Return the whole listing, keeping every character the same.
================================
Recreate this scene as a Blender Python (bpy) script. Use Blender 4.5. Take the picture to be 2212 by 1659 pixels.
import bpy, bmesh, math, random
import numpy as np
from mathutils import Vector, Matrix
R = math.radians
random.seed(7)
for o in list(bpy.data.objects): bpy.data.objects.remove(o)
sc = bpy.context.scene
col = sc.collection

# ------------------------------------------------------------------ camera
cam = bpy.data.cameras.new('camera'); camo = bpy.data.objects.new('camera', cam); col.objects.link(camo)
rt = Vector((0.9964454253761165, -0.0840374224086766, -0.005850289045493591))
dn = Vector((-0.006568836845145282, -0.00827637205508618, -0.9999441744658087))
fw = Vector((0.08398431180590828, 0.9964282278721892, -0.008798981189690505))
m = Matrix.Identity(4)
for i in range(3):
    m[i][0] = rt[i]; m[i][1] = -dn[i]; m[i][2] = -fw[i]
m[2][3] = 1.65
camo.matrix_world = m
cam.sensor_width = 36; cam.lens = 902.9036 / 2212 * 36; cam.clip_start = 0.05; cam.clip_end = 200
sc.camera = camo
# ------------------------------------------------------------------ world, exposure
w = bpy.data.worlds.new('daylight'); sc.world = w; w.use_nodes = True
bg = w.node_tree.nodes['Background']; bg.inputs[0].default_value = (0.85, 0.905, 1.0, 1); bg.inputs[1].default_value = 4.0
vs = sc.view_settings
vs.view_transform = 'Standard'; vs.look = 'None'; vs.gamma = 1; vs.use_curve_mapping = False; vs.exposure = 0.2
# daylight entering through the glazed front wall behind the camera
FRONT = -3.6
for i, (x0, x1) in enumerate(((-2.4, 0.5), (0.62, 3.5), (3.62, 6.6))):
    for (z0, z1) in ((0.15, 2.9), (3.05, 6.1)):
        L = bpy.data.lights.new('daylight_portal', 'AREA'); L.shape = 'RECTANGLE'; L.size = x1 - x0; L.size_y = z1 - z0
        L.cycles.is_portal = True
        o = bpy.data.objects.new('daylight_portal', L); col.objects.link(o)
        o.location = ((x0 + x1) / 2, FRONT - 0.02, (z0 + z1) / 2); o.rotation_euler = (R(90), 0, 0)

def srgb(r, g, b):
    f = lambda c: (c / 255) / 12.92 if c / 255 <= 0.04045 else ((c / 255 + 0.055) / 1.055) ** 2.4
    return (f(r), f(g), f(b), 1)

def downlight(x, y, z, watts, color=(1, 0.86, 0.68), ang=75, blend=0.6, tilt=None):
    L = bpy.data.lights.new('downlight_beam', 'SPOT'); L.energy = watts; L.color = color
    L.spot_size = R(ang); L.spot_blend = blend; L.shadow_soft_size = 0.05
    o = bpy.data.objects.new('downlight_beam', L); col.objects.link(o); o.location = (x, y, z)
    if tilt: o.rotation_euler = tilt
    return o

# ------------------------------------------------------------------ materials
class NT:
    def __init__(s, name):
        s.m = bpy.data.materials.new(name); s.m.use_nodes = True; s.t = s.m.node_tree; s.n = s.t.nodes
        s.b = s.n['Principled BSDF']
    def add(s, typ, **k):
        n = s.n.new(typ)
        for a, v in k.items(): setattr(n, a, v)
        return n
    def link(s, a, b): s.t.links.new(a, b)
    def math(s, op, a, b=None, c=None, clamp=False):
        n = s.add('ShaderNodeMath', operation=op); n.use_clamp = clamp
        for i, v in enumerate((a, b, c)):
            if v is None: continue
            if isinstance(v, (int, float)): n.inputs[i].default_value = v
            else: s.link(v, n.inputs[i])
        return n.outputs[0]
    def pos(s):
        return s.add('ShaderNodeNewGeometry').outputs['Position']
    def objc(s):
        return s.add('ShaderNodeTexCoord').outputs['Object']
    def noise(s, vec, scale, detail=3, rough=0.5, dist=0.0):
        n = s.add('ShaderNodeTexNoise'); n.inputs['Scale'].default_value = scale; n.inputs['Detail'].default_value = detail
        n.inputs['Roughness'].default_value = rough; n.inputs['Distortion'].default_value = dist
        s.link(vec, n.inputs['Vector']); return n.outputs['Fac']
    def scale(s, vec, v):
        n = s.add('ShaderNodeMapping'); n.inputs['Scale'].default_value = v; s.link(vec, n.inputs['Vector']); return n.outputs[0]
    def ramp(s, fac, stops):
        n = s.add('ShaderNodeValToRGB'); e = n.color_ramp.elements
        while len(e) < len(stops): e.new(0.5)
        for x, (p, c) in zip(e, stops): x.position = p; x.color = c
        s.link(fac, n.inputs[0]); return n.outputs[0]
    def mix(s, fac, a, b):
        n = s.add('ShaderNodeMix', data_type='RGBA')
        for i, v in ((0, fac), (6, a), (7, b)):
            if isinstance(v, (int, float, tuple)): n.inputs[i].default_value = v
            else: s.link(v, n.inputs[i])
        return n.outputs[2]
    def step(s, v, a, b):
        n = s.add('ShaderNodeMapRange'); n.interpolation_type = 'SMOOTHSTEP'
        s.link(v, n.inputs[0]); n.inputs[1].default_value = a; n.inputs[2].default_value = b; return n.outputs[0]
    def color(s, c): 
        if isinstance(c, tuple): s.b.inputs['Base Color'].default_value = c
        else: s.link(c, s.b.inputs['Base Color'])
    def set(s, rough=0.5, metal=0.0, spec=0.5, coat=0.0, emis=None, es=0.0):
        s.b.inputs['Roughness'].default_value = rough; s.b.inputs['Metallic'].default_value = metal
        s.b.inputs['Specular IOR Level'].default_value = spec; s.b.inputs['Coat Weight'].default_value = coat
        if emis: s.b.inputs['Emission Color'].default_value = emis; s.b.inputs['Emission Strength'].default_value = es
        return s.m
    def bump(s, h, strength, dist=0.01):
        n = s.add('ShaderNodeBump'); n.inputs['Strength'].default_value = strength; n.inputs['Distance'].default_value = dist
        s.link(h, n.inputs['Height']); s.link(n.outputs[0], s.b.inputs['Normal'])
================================
▶ [OUTPUT]
Recreate this scene as a Blender Python (bpy) script. Use Blender 4.5. Take the picture to be 2212 by 1659 pixels.
import bpy, bmesh, math, random
import numpy as np
from mathutils import Vector, Matrix
R = math.radians
random.seed(7)
for o in list(bpy.data.objects): bpy.data.objects.remove(o)
sc = bpy.context.scene
col = sc.collection

# ------------------------------------------------------------------ camera
cam = bpy.data.cameras.new('camera'); camo = bpy.data.objects.new('camera', cam); col.objects.link(camo)
rt = Vector((0.9964454253761165, -0.0840374224086766, -0.005850289045493591))
dn = Vector((-0.006568836845145282, -0.00827637205508618, -0.9999441744658087))
fw = Vector((0.08398431180590828, 0.9964282278721892, -0.008798981189690505))
m = Matrix.Identity(4)
for i in range(3):
    m[i][0] = rt[i]; m[i][1] = -dn[i]; m[i][2] = -fw[i]
m[2][3] = 1.65
camo.matrix_world = m
cam.sensor_width = 36; cam.lens = 902.9036 / 2212 * 36; cam.clip_start = 0.05; cam.clip_end = 200
sc.camera = camo
# ------------------------------------------------------------------ world, exposure
w = bpy.data.worlds.new('daylight'); sc.world = w; w.use_nodes = True
bg = w.node_tree.nodes['Background']; bg.inputs[0].default_value = (0.85, 0.905, 1.0, 1); bg.inputs[1].default_value = 4.0
vs = sc.view_settings
vs.view_transform = 'Standard'; vs.look = 'None'; vs.gamma = 1; vs.use_curve_mapping = False; vs.exposure = 0.2
# daylight entering through the glazed front wall behind the camera
FRONT = -3.6
for i, (x0, x1) in enumerate(((-2.4, 0.5), (0.62, 3.5), (3.62, 6.6))):
    for (z0, z1) in ((0.15, 2.9), (3.05, 6.1)):
        L = bpy.data.lights.new('daylight_portal', 'AREA'); L.shape = 'RECTANGLE'; L.size = x1 - x0; L.size_y = z1 - z0
        L.cycles.is_portal = True
        o = bpy.data.objects.new('daylight_portal', L); col.objects.link(o)
        o.location = ((x0 + x1) / 2, FRONT - 0.02, (z0 + z1) / 2); o.rotation_euler = (R(90), 0, 0)

def srgb(r, g, b):
    f = lambda c: (c / 255) / 12.92 if c / 255 <= 0.04045 else ((c / 255 + 0.055) / 1.055) ** 2.4
    return (f(r), f(g), f(b), 1)

def downlight(x, y, z, watts, color=(1, 0.86, 0.68), ang=75, blend=0.6, tilt=None):
    L = bpy.data.lights.new('downlight_beam', 'SPOT'); L.energy = watts; L.color = color
    L.spot_size = R(ang); L.spot_blend = blend; L.shadow_soft_size = 0.05
    o = bpy.data.objects.new('downlight_beam', L); col.objects.link(o); o.location = (x, y, z)
    if tilt: o.rotation_euler = tilt
    return o

# ------------------------------------------------------------------ materials
class NT:
    def __init__(s, name):
        s.m = bpy.data.materials.new(name); s.m.use_nodes = True; s.t = s.m.node_tree; s.n = s.t.nodes
        s.b = s.n['Principled BSDF']
    def add(s, typ, **k):
        n = s.n.new(typ)
        for a, v in k.items(): setattr(n, a, v)
        return n
    def link(s, a, b): s.t.links.new(a, b)
    def math(s, op, a, b=None, c=None, clamp=False):
        n = s.add('ShaderNodeMath', operation=op); n.use_clamp = clamp
        for i, v in enumerate((a, b, c)):
            if v is None: continue
            if isinstance(v, (int, float)): n.inputs[i].default_value = v
            else: s.link(v, n.inputs[i])
        return n.outputs[0]
    def pos(s):
        return s.add('ShaderNodeNewGeometry').outputs['Position']
    def objc(s):
        return s.add('ShaderNodeTexCoord').outputs['Object']
    def noise(s, vec, scale, detail=3, rough=0.5, dist=0.0):
        n = s.add('ShaderNodeTexNoise'); n.inputs['Scale'].default_value = scale; n.inputs['Detail'].default_value = detail
        n.inputs['Roughness'].default_value = rough; n.inputs['Distortion'].default_value = dist
        s.link(vec, n.inputs['Vector']); return n.outputs['Fac']
    def scale(s, vec, v):
        n = s.add('ShaderNodeMapping'); n.inputs['Scale'].default_value = v; s.link(vec, n.inputs['Vector']); return n.outputs[0]
    def ramp(s, fac, stops):
        n = s.add('ShaderNodeValToRGB'); e = n.color_ramp.elements
        while len(e) < len(stops): e.new(0.5)
        for x, (p, c) in zip(e, stops): x.position = p; x.color = c
        s.link(fac, n.inputs[0]); return n.outputs[0]
    def mix(s, fac, a, b):
        n = s.add('ShaderNodeMix', data_type='RGBA')
        for i, v in ((0, fac), (6, a), (7, b)):
            if isinstance(v, (int, float, tuple)): n.inputs[i].default_value = v
            else: s.link(v, n.inputs[i])
        return n.outputs[2]
    def step(s, v, a, b):
        n = s.add('ShaderNodeMapRange'); n.interpolation_type = 'SMOOTHSTEP'
        s.link(v, n.inputs[0]); n.inputs[1].default_value = a; n.inputs[2].default_value = b; return n.outputs[0]
    def color(s, c): 
        if isinstance(c, tuple): s.b.inputs['Base Color'].default_value = c
        else: s.link(c, s.b.inputs['Base Color'])
    def set(s, rough=0.5, metal=0.0, spec=0.5, coat=0.0, emis=None, es=0.0):
        s.b.inputs['Roughness'].default_value = rough; s.b.inputs['Metallic'].default_value = metal
        s.b.inputs['Specular IOR Level'].default_value = spec; s.b.inputs['Coat Weight'].default_value = coat
        if emis: s.b.inputs['Emission Color'].default_value = emis; s.b.inputs['Emission Strength'].default_value = es
        return s.m
    def bump(s, h, strength, dist=0.01):
        n = s.add('ShaderNodeBump'); n.inputs['Strength'].default_value = strength; n.inputs['Distance'].default_value = dist
        s.link(h, n.inputs['Height']); s.link(n.outputs[0], s.b.inputs['Normal'])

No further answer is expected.